GIVEN RECORDS –
— BEGIN —

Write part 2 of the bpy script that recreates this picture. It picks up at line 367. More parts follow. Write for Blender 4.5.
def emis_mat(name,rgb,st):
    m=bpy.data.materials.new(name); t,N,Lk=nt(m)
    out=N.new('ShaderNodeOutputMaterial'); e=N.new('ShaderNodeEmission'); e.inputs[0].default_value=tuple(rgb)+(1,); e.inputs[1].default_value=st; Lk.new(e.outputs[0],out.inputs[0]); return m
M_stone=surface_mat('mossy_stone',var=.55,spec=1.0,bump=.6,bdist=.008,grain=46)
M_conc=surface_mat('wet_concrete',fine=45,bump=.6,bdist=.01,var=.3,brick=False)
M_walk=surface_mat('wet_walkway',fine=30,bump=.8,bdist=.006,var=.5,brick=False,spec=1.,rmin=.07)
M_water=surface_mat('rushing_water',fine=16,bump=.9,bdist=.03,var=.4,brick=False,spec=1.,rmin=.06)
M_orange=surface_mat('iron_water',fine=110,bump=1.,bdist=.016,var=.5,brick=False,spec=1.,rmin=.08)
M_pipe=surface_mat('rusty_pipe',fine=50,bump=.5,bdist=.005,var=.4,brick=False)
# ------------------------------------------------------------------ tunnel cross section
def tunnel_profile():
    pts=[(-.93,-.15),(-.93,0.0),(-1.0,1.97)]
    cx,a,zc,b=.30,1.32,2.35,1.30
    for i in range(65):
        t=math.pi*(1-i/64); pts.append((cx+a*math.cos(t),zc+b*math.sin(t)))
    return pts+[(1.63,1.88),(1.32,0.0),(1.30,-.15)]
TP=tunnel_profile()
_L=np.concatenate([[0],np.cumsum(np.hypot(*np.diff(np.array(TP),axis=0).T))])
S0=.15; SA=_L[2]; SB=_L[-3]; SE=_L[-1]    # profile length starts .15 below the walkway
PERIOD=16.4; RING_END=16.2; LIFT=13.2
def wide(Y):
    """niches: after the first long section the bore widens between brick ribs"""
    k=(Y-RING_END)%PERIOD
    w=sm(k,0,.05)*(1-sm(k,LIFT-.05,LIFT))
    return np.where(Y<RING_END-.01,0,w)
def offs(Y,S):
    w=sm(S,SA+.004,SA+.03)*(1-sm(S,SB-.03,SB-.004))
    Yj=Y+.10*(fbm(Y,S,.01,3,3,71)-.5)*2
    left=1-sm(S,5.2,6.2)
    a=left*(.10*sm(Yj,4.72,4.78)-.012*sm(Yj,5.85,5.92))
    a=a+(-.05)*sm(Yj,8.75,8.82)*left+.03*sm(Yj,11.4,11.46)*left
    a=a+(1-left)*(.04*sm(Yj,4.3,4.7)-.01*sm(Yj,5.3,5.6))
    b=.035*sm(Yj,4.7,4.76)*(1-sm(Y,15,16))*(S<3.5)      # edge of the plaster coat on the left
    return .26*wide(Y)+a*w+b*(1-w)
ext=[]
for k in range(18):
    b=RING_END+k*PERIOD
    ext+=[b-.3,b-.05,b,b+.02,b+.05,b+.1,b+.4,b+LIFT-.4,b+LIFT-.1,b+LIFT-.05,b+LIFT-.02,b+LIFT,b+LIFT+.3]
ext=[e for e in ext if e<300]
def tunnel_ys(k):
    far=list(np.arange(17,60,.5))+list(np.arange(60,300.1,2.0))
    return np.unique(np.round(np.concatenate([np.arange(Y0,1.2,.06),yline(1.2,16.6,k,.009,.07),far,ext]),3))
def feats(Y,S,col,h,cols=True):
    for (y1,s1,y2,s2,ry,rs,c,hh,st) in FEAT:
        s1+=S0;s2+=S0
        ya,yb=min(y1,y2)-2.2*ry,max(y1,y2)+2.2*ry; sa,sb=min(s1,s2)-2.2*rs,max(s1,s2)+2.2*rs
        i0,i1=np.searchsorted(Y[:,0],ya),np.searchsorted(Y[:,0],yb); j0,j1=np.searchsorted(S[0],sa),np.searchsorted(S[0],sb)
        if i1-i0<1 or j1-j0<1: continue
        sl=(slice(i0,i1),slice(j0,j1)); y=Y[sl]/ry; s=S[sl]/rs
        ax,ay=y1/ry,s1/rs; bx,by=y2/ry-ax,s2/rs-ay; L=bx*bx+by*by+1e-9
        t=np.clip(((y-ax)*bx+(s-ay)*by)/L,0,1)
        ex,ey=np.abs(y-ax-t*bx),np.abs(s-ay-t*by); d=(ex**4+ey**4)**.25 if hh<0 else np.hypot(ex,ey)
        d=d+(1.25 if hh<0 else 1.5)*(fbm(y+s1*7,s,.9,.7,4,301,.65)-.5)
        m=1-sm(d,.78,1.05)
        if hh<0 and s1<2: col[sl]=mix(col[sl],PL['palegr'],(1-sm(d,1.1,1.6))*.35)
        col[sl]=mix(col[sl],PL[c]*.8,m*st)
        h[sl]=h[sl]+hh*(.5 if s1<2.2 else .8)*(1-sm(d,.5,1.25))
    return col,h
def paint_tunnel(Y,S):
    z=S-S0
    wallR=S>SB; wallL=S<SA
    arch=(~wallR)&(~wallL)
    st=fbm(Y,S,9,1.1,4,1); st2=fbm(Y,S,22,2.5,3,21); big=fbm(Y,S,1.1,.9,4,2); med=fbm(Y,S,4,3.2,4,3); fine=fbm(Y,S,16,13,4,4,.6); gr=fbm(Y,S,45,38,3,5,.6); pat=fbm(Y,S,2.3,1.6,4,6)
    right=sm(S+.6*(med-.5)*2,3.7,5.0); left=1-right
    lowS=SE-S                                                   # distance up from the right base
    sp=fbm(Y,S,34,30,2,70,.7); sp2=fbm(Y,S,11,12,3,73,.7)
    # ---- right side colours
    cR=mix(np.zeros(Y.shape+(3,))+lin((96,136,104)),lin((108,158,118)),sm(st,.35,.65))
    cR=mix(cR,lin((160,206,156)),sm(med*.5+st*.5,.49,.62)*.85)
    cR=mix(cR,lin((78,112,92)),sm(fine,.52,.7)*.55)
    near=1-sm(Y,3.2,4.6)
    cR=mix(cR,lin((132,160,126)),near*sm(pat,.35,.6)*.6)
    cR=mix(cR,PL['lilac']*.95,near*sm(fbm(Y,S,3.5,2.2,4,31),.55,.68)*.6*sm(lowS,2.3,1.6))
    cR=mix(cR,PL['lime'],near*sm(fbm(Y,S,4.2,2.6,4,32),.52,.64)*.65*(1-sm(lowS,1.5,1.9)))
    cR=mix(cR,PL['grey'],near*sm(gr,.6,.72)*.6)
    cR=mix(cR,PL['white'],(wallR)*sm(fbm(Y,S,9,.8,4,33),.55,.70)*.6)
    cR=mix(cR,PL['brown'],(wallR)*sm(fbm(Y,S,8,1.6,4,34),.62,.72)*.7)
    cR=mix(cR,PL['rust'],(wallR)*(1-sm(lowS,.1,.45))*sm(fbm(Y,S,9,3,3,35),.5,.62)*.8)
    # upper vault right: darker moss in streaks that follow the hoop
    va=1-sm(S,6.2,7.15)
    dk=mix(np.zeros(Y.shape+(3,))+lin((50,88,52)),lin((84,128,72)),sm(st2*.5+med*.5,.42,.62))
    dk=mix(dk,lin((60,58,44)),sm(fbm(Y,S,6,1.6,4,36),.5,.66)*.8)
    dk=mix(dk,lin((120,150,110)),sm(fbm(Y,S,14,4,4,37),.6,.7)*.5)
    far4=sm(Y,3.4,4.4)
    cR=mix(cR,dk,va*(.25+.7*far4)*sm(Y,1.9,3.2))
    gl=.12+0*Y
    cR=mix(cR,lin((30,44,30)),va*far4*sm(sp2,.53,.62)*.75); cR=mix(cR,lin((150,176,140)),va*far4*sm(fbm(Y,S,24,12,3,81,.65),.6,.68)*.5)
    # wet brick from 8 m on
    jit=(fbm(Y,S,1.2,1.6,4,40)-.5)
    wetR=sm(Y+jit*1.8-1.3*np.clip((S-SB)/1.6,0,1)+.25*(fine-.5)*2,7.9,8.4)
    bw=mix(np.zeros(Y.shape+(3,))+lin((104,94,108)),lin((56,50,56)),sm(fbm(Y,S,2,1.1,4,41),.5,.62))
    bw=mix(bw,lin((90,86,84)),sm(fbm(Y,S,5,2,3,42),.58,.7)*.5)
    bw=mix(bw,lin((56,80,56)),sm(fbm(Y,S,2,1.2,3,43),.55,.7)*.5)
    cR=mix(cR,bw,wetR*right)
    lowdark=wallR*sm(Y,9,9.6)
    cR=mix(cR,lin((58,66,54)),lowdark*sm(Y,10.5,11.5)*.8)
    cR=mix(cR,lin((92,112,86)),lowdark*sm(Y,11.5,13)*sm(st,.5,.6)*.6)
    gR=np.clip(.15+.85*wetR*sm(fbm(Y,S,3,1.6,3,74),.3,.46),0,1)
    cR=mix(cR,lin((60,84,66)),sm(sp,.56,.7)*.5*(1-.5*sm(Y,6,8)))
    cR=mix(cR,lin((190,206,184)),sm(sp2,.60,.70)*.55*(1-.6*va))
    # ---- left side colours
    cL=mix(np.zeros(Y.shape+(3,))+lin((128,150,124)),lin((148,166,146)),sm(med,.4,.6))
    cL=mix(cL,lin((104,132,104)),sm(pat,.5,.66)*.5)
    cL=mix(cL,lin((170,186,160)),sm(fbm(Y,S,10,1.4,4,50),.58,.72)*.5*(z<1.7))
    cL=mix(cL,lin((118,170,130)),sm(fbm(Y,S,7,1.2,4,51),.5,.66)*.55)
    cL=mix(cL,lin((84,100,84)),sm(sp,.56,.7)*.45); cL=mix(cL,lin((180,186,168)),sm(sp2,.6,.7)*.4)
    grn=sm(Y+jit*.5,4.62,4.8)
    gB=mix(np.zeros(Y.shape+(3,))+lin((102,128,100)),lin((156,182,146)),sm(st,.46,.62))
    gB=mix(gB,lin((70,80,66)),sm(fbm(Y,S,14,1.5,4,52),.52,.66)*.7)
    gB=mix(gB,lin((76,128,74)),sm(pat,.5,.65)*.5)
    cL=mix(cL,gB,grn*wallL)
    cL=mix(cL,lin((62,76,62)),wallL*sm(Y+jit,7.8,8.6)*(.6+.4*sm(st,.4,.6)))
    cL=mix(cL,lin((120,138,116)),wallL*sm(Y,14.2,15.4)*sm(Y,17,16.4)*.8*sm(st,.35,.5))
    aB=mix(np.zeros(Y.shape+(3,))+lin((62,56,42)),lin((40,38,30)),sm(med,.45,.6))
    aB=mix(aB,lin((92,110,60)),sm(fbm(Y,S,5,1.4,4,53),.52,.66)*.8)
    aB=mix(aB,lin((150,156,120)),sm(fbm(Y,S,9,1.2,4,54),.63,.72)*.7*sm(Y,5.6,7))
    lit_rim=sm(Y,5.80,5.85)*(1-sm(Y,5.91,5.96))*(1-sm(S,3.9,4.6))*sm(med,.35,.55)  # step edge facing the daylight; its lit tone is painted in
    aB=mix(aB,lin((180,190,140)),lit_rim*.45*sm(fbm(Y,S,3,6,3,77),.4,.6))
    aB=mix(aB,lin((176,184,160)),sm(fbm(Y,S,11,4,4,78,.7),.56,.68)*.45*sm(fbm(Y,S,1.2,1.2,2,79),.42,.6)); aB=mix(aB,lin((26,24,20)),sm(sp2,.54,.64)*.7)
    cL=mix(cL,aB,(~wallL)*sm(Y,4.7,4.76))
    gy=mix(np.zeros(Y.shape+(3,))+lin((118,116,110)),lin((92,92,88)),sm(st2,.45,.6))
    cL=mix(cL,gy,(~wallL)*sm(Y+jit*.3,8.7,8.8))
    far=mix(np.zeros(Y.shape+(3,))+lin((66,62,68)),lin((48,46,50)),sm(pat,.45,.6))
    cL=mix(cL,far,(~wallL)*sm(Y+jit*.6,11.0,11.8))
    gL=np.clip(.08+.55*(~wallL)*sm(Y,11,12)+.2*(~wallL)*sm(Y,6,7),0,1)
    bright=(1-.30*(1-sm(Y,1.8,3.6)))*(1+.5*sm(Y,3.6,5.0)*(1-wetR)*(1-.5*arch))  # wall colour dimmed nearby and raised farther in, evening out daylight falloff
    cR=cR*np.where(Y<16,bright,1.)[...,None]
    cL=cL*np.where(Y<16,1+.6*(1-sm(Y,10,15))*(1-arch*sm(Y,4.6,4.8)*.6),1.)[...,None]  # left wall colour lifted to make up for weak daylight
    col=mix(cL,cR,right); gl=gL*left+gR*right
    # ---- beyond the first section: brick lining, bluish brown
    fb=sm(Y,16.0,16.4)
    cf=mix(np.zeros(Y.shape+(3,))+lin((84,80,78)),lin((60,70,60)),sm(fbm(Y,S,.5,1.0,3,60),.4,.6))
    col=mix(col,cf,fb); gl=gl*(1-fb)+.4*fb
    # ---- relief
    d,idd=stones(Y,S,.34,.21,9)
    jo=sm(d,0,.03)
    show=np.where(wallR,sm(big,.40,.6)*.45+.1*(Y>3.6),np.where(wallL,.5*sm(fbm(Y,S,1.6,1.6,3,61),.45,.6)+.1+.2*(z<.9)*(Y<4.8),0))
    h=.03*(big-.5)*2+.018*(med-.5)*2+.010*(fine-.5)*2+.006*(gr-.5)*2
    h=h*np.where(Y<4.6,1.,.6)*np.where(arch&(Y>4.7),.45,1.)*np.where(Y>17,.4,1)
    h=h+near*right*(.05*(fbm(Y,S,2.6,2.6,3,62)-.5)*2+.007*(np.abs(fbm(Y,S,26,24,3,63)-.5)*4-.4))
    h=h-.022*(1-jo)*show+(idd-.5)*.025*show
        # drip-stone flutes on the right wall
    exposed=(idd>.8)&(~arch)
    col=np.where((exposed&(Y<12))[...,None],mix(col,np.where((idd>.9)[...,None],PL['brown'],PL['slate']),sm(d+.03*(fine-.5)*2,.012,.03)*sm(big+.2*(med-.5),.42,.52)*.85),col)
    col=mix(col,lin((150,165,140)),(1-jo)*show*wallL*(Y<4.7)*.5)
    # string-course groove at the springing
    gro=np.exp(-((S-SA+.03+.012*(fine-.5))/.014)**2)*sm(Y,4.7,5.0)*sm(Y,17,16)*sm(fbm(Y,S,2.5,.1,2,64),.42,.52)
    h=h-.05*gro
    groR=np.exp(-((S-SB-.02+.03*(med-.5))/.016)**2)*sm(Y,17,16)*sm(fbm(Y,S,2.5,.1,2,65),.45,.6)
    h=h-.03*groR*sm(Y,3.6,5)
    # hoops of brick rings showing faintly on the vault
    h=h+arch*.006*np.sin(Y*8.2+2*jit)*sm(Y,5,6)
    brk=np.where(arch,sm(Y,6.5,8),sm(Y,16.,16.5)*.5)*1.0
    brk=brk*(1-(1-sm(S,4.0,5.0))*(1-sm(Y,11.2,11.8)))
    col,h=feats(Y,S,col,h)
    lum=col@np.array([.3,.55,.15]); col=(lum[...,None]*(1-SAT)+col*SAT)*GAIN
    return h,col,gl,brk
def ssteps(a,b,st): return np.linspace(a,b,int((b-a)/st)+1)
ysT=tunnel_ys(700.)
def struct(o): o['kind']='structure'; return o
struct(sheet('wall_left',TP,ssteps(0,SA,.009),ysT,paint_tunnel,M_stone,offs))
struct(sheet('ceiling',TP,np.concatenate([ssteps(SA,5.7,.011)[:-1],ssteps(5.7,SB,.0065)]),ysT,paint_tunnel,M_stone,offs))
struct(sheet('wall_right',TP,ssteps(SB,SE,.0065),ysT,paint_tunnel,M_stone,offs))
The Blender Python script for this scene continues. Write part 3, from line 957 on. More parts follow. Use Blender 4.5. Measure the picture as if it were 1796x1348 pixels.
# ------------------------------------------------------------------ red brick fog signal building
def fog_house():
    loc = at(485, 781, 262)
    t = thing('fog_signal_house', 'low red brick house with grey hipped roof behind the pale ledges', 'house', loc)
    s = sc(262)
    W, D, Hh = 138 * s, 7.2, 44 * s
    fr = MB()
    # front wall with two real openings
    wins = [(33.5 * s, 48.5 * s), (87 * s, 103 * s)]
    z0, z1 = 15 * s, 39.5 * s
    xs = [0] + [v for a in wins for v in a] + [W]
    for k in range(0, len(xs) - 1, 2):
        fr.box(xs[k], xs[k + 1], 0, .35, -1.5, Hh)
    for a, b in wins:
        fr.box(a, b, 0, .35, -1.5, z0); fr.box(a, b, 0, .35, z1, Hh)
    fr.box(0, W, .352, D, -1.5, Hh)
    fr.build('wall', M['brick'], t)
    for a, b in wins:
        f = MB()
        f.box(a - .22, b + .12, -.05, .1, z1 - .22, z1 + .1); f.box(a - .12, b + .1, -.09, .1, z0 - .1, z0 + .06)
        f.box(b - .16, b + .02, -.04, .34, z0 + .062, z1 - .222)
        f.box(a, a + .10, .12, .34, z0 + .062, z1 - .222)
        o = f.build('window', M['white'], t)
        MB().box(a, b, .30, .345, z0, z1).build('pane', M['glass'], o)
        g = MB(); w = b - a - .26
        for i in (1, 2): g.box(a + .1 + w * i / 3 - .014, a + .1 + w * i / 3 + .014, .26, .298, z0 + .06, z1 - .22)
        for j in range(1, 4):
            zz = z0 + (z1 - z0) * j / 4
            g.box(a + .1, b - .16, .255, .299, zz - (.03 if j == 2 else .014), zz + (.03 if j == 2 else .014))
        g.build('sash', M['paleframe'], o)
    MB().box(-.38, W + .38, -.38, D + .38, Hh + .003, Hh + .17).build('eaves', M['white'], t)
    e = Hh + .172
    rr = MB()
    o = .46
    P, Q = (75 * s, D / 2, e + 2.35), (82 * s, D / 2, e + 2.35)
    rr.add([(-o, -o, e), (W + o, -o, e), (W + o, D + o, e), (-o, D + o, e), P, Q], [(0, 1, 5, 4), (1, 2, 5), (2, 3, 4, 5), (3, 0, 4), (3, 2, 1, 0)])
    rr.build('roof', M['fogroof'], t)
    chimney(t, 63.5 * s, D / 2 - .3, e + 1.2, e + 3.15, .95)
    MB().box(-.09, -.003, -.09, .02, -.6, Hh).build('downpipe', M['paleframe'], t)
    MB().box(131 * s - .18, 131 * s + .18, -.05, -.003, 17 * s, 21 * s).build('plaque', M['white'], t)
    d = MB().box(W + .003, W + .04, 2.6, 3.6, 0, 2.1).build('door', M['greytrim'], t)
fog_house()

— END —

WHAT YOU HAVE TO DO – In the records above, collect each line with "that".

RESPONSE TO THIS EXERCISE –
Write part 2 of the bpy script that recreates this picture. It picks up at line 367. More parts follow. Write for Blender 4.5.
    # upper vault right: darker moss in streaks that follow the hoop